I’ve accumulated a treasure trove of stories over a lifetime. This “story” is one of my favorite essays in my book The Power of Relationships. As I tread through the latter half of life and watch Millennials and Generation Z make their mark, my passion for personal storytelling—and the spontaneous musings that arise during conversations with friends—continue to shape my digital essays. In the end, the reader or listener becomes my messenger. How my stories make them feel, reflect, or respond becomes the essence of my narrative.
I often weave personal experiences into conversations, always careful not to overshadow or “one up” the moment. More often than not, I become a storyteller, drawing from life’s rich tapestry of decisions, missteps, small victories, and the occasional lucky break. My mind springs to life, crafting stories that highlight the situation at hand—whether face-to-face, on a Zoom call, or even during a good old-fashioned telephone chat. But text messages? Too brief, too transactional. Storytelling deserves breath.
My love for stories knows no bounds—my own, someone else’s, profiles I read, articles that captivate, or books that explore the depths of human experience. And there is something magical about children and stories: watching my daughter read aloud in my grandson’s classroom reminded me how early the seed is planted. Stories, stories, stories.
Adam Garfinkle, PhD, articulates this beautifully:
“Parents reading stories to children kickstarts a life of reading and writing—which, in essence, is storytelling.”
He explains that shared attention between reader and child links words, sounds, and meaning in a way no screen ever could. The best predictor of future reading proficiency, he notes, is simply how many hours a child spends listening to a storybook in the hands of an adult.
And although I often rave about nonfiction, I’ve developed a real appreciation for the extraordinary stories penned by Ernest Hemingway, Herman Hesse, Elbert Hubbard, Ayn Rand, Arthur Miller, and Mark Twain. Garfinkle again nails the idea: “Deep reading widens our theory of mind. Fiction, in particular, enables us to simulate the consciousness of another person.” Perhaps that’s why The Old Man and the Sea and The Fountainhead moved me so deeply.
One of my favorite magazine pieces—introduced to me by a friend—is Nenan Ganesh’s “The Devil and Roger Federer,” a gem I return to often.

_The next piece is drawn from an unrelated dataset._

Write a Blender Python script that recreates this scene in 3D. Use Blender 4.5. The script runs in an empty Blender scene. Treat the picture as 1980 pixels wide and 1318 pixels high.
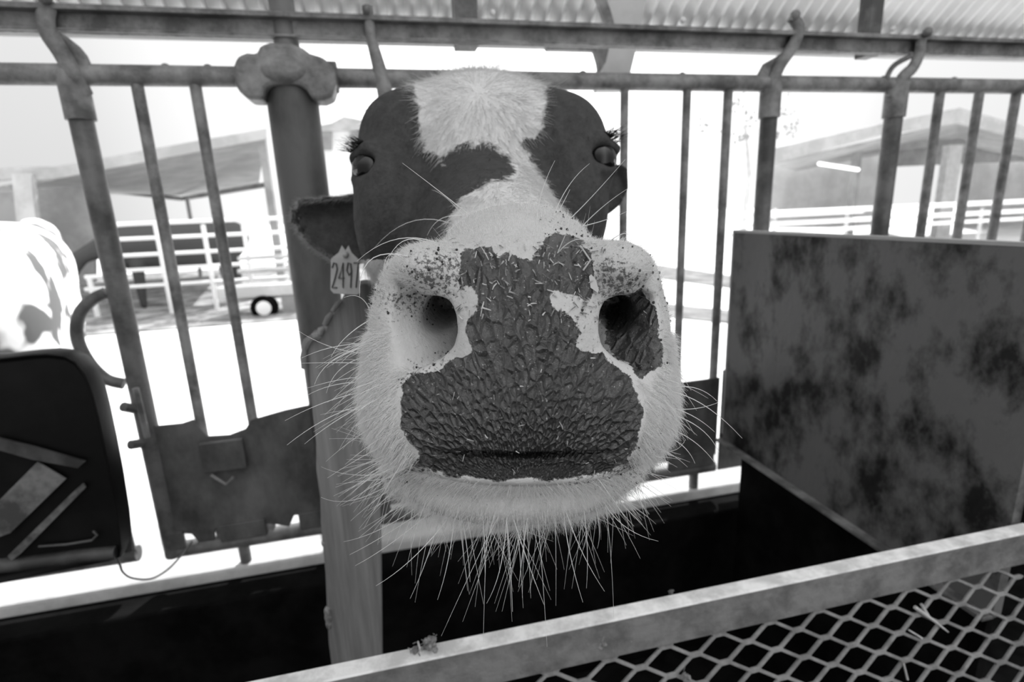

Great Storytellers: From Joe Slade White to Abraham Lincoln
Some stories aren’t just written—they’re lived. When political advisor Joe Slade White passed away, his obituary read like one of the campaign commercials he was famous for crafting. A close acquaintance, Rick Reinhard, often told me about Joe’s gift for blending humor, simplicity, and emotion into persuasive storytelling. His own handbook for client success listed “tell a compelling story” as step one.
Reading about Joe Slade White brought me back to another storyteller who mastered the craft long before television, radio, or social media—Abraham Lincoln.
In Doris Kearns Goodwin’s Team of Rivals, Lincoln emerges not simply as a statesman but as a natural-born storyteller. He disarmed critics with humorous anecdotes, calmed tempers with parables, and illuminated complicated political arguments through simple frontier allegories. His ability to hold an audience—whether in a packed courtroom, a crowded tavern, or a late-night cabinet meeting—was legendary.
Goodwin describes how Lincoln used stories to connect, persuade, defuse tension, and make people feel seen. In a room full of brilliant and ambitious rivals—Seward, Chase, Bates—Lincoln’s storytelling was his superpower. It helped get him elected, united a fractured cabinet, and, at times, kept the country itself from unraveling.
In the span of American history, few leaders have demonstrated so clearly that the way a story is told can determine how a nation responds.
The Stories We Inherit
Parents—without question—are among the greatest storytellers. Their narratives shape our earliest memories and our first encounters with what it means to imagine, listen, absorb, and retell. They’re the foundation of all later reading, writing, and understanding.
And let’s be candid—some stories get better with age and just a little embellishment. I’ve told my high school Ron Schiappa spitball story well over a hundred times. By the 50th retelling, it had spies, secret codes, and an escape plan. But that’s the beauty of storytelling: as long as the essence remains true, the details are allowed to stretch. It makes the moment funnier, the lesson sharper, and the story more memorable.
A Tradition Continued
My oldest daughter, Kelly, reading stories to her children—Eloise and Kreuz—is more than just a sweet family moment. It’s the next link in a chain. The foundation of a life of reading. Another generation learning to listen, imagine, question, and someday tell stories of their own.
Because storytelling isn’t just how we entertain—it’s how we connect. It’s how we teach. It’s how we remember. And it’s how we live on, long after the final page.